For a point of reference regarding how expensive it is to bloat proof sizes, at the time of writing Bitcoin block hashes start with about 75 leading 0 bits. Generating one of these earns about US $70,000. Unfortunately, for our situation we need to make a distinction. Bitcoin miners are specifically trying to generate block hashes with leading 0 bits (well, technically below a particular target value, but close enough). If somebody is trying to created bloated proofs, it may be sufficient to find any two keys with long hash prefixes. These attacks are easier because of the birthday effect, which is the observation that it's easier to find any two people with the same birthday than it is to find somebody with a specific birthday.

Depending on the protocol though, there may be more value in generating partial collisions for particular keys. You can imagine an attacker specifically trying to bloat a victim key so as to cause annoyance or expense to people who verify this key frequently.

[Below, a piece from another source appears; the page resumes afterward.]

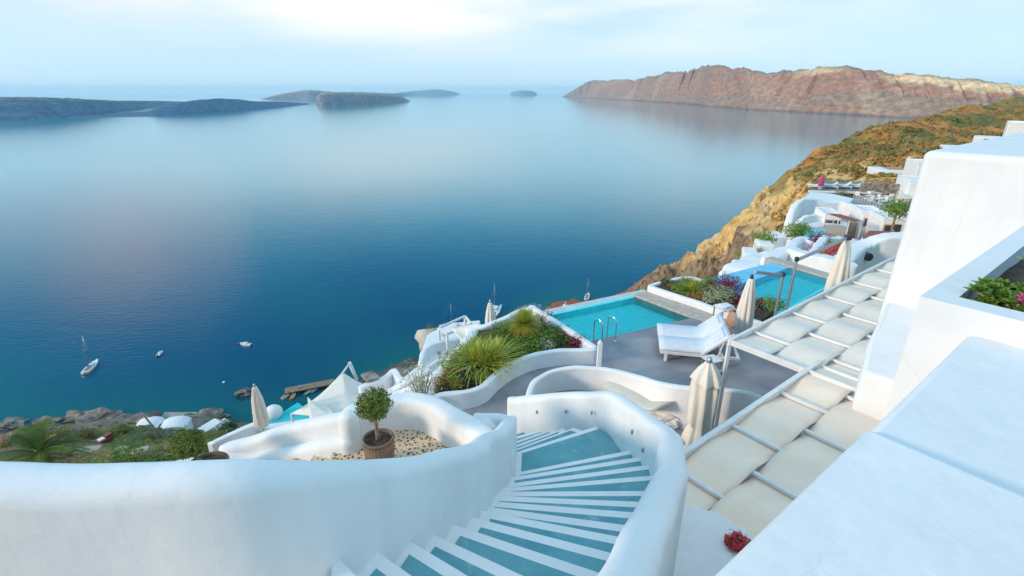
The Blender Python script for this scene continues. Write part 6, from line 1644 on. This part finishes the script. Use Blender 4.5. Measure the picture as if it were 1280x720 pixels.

There is a quadb mineHash command to help brute force search for a key that has a specific hash prefix. This is useful when writing tests for Quadrable, so that you can build up the exact tree you need.

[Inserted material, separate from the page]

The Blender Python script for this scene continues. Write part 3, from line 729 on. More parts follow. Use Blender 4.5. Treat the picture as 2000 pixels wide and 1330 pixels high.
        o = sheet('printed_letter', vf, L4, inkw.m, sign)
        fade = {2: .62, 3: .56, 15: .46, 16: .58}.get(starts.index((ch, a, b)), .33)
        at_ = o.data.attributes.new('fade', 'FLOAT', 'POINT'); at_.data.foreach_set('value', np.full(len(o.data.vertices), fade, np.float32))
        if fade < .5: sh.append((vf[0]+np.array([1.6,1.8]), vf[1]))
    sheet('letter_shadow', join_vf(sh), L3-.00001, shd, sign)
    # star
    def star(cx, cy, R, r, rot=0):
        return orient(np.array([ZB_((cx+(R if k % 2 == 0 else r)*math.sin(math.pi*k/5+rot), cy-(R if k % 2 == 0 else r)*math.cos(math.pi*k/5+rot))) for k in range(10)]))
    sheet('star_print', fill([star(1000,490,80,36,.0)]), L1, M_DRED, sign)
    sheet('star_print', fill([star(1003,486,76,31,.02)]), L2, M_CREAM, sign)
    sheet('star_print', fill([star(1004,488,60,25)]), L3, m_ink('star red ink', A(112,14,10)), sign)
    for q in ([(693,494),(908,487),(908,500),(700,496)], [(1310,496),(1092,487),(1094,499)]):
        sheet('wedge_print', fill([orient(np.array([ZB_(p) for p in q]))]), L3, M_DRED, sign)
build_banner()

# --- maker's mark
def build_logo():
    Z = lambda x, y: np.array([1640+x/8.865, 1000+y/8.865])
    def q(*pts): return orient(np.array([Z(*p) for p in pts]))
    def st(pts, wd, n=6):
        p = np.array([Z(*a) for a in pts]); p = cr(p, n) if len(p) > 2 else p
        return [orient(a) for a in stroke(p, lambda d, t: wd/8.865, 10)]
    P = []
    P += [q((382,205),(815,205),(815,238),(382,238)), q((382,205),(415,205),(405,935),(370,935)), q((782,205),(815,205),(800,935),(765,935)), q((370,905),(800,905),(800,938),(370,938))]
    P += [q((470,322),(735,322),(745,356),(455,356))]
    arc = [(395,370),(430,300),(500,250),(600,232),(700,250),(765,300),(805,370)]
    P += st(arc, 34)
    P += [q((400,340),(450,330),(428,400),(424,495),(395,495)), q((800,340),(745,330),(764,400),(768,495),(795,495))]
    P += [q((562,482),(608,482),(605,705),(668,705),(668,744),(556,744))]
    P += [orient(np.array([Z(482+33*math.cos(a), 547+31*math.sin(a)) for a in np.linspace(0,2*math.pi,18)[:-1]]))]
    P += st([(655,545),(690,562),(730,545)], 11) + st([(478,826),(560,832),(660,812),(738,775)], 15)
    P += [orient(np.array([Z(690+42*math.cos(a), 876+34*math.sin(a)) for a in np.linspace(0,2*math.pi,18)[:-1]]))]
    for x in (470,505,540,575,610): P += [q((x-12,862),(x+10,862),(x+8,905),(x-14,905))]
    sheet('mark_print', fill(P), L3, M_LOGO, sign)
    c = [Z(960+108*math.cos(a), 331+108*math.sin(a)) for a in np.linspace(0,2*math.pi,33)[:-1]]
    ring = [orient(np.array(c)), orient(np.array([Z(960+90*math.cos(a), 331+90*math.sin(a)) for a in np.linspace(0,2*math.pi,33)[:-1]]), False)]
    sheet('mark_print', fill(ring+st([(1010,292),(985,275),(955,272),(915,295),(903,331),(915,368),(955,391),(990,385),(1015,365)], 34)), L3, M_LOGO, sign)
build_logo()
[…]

One interesting consequence of the caching optimisation that makes sparse merkle trees possible is that it is unnecessary to send empty sub-tree witnesses along with a proof. A single bit suffices to indicate whether a provided witness should be used, or a default hash instead. The nice thing about this is that finding a single long shared keyHash prefix for two keys doesn't really bloat the proof size that much (but it does still increase the hashing overhead). To fully saturate the path, you need partial collisions at every depth. Unfortunately, exponential growth works against us here. To find an N-1 bit prefix collision is only half the work of finding an N bit one (in the specific victim key case). Summing the repeated fraction indicates that saturating the witnesses only approximately doubles an attacker's work (and in the birthday attack case they might get this as a free side effect).